La logica di Gesù è sempre “altra” rispetto alla nostra e richiede una profonda e costante conversione; un cambiamento nel modo di pensare e di vivere, che ha bisogno di un cuore aperto all’ascolto, per lasciarsi illuminare e trasformare interiormente ed evitare di arroccarci nelle nostre visioni.

Il Signore opera indipendentemente da noi e dai nostri ragionamenti e corregge il nostro modo miope e immaturo di pensare e di agire, come ha fatto con Giovanni quando manifesta uno zelo esclusivista, rivendicando per il gruppo dei discepoli il monopolio dell’attività liberante di Cristo (Mc 9,38).
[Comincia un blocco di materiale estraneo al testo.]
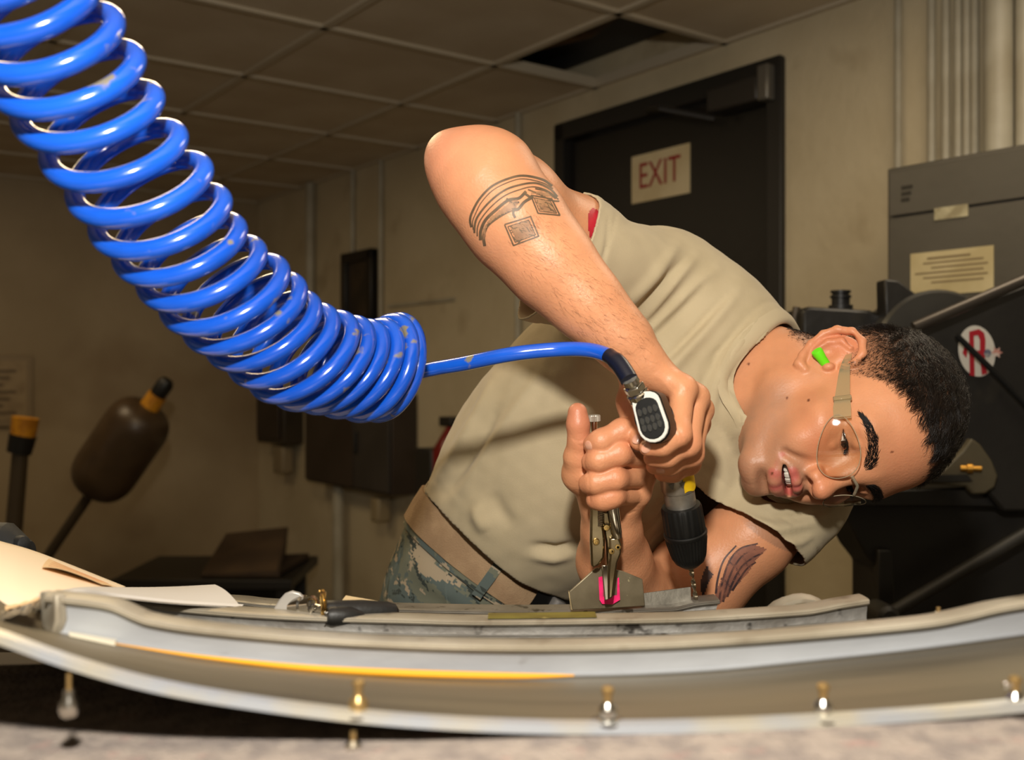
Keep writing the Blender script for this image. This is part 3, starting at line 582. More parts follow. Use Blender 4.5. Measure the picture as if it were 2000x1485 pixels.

Vivere con convinzione la propria esperienza di Cristo, non significa coltivare un pensiero esclusivista, ma radicarsi in quello che è essenziale, che può esprimersi anche con modalità diverse.

Un chiaro esempio lo troviamo nel confronto fra Policarpo, di cui oggi facciamo memoria, e papa Aniceto sulla data della Pasqua: in oriente si celebrava sempre il 14 del mese ebraico di Nisan, qualsiasi fosse il giorno della settimana cada; a Roma veniva sempre celebrata sempre nel giorno del Signore, ossia la domenica successiva al 14 di Nisan.

Nessuno dei due riuscì a convincere l’altro, ma fu chiaro a entrambi che ciascuno aveva le sue ragioni. Venne quindi deciso di rimandare la questione, perché la discussione era sulla forma non sul fondamento: il fondamento è l’annuncio e la testimonianza del Risorto, non la data della Pasqua.

L’essenza sta proprio nella fede in Cristo risorto, in una vita vissuta nell’orizzonte dell’amore di Dio, mettendoci in gioco fino in fondo, sapendo che il Signore è sempre oltre quel che noi percepiamo di lui e che tutto è nelle sue mani.